• _AIM_: Your task is to output the entries below word for word.

• _RECORDS FOR THE TASK_:
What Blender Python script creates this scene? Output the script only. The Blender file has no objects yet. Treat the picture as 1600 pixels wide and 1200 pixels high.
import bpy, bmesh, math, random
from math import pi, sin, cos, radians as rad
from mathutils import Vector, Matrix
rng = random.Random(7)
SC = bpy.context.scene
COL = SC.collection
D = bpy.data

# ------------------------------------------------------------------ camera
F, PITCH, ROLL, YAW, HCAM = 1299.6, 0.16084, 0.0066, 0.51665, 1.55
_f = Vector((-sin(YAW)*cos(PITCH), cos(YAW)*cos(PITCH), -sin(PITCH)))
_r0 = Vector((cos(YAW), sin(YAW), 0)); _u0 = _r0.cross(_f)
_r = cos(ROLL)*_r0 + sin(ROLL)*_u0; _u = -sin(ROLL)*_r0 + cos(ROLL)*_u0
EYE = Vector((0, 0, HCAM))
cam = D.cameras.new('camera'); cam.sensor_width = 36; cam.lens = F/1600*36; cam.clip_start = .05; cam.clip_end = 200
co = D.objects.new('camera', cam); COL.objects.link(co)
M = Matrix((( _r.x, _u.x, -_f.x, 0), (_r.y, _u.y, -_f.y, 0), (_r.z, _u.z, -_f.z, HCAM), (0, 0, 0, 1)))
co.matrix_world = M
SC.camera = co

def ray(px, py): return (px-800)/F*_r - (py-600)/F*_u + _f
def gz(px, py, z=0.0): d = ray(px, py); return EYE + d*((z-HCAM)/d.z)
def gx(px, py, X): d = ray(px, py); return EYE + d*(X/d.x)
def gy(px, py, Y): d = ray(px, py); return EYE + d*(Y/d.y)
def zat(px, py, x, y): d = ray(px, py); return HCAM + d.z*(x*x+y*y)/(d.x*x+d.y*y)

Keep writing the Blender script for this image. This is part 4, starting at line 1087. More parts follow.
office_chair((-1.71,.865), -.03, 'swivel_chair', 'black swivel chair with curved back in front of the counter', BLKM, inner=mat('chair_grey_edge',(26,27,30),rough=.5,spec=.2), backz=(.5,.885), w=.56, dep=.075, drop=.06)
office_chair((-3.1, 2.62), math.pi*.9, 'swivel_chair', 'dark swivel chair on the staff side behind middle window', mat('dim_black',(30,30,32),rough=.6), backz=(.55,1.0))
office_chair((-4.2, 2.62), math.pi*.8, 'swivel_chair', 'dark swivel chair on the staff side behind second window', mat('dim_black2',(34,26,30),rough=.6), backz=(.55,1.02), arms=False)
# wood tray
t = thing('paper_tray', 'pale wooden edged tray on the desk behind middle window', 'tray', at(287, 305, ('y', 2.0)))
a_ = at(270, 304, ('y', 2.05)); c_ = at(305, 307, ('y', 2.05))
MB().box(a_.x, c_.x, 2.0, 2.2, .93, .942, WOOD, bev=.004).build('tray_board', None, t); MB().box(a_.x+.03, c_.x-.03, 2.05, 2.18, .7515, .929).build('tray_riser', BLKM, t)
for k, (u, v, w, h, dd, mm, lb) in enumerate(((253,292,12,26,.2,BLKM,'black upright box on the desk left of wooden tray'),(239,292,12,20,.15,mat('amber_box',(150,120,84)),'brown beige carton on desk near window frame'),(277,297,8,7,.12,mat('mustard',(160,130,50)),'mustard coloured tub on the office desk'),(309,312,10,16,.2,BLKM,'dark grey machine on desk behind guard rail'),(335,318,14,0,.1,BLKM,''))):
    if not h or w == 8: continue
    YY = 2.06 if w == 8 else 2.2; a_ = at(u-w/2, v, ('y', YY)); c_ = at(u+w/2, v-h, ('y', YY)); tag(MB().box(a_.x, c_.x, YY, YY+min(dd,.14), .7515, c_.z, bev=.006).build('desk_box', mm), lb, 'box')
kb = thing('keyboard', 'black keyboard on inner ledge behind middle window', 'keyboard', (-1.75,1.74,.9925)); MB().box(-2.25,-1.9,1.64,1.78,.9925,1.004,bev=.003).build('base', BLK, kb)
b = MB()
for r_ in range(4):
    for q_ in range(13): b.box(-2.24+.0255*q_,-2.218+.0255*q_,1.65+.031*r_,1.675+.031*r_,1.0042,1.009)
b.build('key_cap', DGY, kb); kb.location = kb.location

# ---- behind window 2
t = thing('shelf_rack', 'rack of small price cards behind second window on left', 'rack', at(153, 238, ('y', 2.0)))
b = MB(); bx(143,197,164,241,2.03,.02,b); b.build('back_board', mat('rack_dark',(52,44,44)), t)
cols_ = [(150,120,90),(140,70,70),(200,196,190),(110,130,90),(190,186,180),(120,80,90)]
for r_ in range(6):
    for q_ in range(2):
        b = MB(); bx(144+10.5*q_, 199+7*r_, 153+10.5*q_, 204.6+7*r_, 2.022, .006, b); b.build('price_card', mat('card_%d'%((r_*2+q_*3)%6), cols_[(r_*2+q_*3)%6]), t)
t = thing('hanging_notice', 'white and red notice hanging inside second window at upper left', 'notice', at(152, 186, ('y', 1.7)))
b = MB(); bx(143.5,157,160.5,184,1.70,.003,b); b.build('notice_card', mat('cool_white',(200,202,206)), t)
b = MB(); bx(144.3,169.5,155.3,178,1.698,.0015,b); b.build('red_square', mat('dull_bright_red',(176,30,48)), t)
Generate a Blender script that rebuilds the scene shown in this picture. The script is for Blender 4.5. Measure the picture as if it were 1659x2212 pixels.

• _RESPONSE_:
What Blender Python script creates this scene? Output the script only. The Blender file has no objects yet. Treat the picture as 1600 pixels wide and 1200 pixels high.
import bpy, bmesh, math, random
from math import pi, sin, cos, radians as rad
from mathutils import Vector, Matrix
rng = random.Random(7)
SC = bpy.context.scene
COL = SC.collection
D = bpy.data

# ------------------------------------------------------------------ camera
F, PITCH, ROLL, YAW, HCAM = 1299.6, 0.16084, 0.0066, 0.51665, 1.55
_f = Vector((-sin(YAW)*cos(PITCH), cos(YAW)*cos(PITCH), -sin(PITCH)))
_r0 = Vector((cos(YAW), sin(YAW), 0)); _u0 = _r0.cross(_f)
_r = cos(ROLL)*_r0 + sin(ROLL)*_u0; _u = -sin(ROLL)*_r0 + cos(ROLL)*_u0
EYE = Vector((0, 0, HCAM))
cam = D.cameras.new('camera'); cam.sensor_width = 36; cam.lens = F/1600*36; cam.clip_start = .05; cam.clip_end = 200
co = D.objects.new('camera', cam); COL.objects.link(co)
M = Matrix((( _r.x, _u.x, -_f.x, 0), (_r.y, _u.y, -_f.y, 0), (_r.z, _u.z, -_f.z, HCAM), (0, 0, 0, 1)))
co.matrix_world = M
SC.camera = co

def ray(px, py): return (px-800)/F*_r - (py-600)/F*_u + _f
def gz(px, py, z=0.0): d = ray(px, py); return EYE + d*((z-HCAM)/d.z)
def gx(px, py, X): d = ray(px, py); return EYE + d*(X/d.x)
def gy(px, py, Y): d = ray(px, py); return EYE + d*(Y/d.y)
def zat(px, py, x, y): d = ray(px, py); return HCAM + d.z*(x*x+y*y)/(d.x*x+d.y*y)

Keep writing the Blender script for this image. This is part 4, starting at line 1087. More parts follow.
office_chair((-1.71,.865), -.03, 'swivel_chair', 'black swivel chair with curved back in front of the counter', BLKM, inner=mat('chair_grey_edge',(26,27,30),rough=.5,spec=.2), backz=(.5,.885), w=.56, dep=.075, drop=.06)
office_chair((-3.1, 2.62), math.pi*.9, 'swivel_chair', 'dark swivel chair on the staff side behind middle window', mat('dim_black',(30,30,32),rough=.6), backz=(.55,1.0))
office_chair((-4.2, 2.62), math.pi*.8, 'swivel_chair', 'dark swivel chair on the staff side behind second window', mat('dim_black2',(34,26,30),rough=.6), backz=(.55,1.02), arms=False)
# wood tray
t = thing('paper_tray', 'pale wooden edged tray on the desk behind middle window', 'tray', at(287, 305, ('y', 2.0)))
a_ = at(270, 304, ('y', 2.05)); c_ = at(305, 307, ('y', 2.05))
MB().box(a_.x, c_.x, 2.0, 2.2, .93, .942, WOOD, bev=.004).build('tray_board', None, t); MB().box(a_.x+.03, c_.x-.03, 2.05, 2.18, .7515, .929).build('tray_riser', BLKM, t)
for k, (u, v, w, h, dd, mm, lb) in enumerate(((253,292,12,26,.2,BLKM,'black upright box on the desk left of wooden tray'),(239,292,12,20,.15,mat('amber_box',(150,120,84)),'brown beige carton on desk near window frame'),(277,297,8,7,.12,mat('mustard',(160,130,50)),'mustard coloured tub on the office desk'),(309,312,10,16,.2,BLKM,'dark grey machine on desk behind guard rail'),(335,318,14,0,.1,BLKM,''))):
    if not h or w == 8: continue
    YY = 2.06 if w == 8 else 2.2; a_ = at(u-w/2, v, ('y', YY)); c_ = at(u+w/2, v-h, ('y', YY)); tag(MB().box(a_.x, c_.x, YY, YY+min(dd,.14), .7515, c_.z, bev=.006).build('desk_box', mm), lb, 'box')
kb = thing('keyboard', 'black keyboard on inner ledge behind middle window', 'keyboard', (-1.75,1.74,.9925)); MB().box(-2.25,-1.9,1.64,1.78,.9925,1.004,bev=.003).build('base', BLK, kb)
b = MB()
for r_ in range(4):
    for q_ in range(13): b.box(-2.24+.0255*q_,-2.218+.0255*q_,1.65+.031*r_,1.675+.031*r_,1.0042,1.009)
b.build('key_cap', DGY, kb); kb.location = kb.location

# ---- behind window 2
t = thing('shelf_rack', 'rack of small price cards behind second window on left', 'rack', at(153, 238, ('y', 2.0)))
b = MB(); bx(143,197,164,241,2.03,.02,b); b.build('back_board', mat('rack_dark',(52,44,44)), t)
cols_ = [(150,120,90),(140,70,70),(200,196,190),(110,130,90),(190,186,180),(120,80,90)]
for r_ in range(6):
    for q_ in range(2):
        b = MB(); bx(144+10.5*q_, 199+7*r_, 153+10.5*q_, 204.6+7*r_, 2.022, .006, b); b.build('price_card', mat('card_%d'%((r_*2+q_*3)%6), cols_[(r_*2+q_*3)%6]), t)
t = thing('hanging_notice', 'white and red notice hanging inside second window at upper left', 'notice', at(152, 186, ('y', 1.7)))
b = MB(); bx(143.5,157,160.5,184,1.70,.003,b); b.build('notice_card', mat('cool_white',(200,202,206)), t)
b = MB(); bx(144.3,169.5,155.3,178,1.698,.0015,b); b.build('red_square', mat('dull_bright_red',(176,30,48)), t)
Generate a Blender script that rebuilds the scene shown in this picture. The script is for Blender 4.5. Measure the picture as if it were 1659x2212 pixels.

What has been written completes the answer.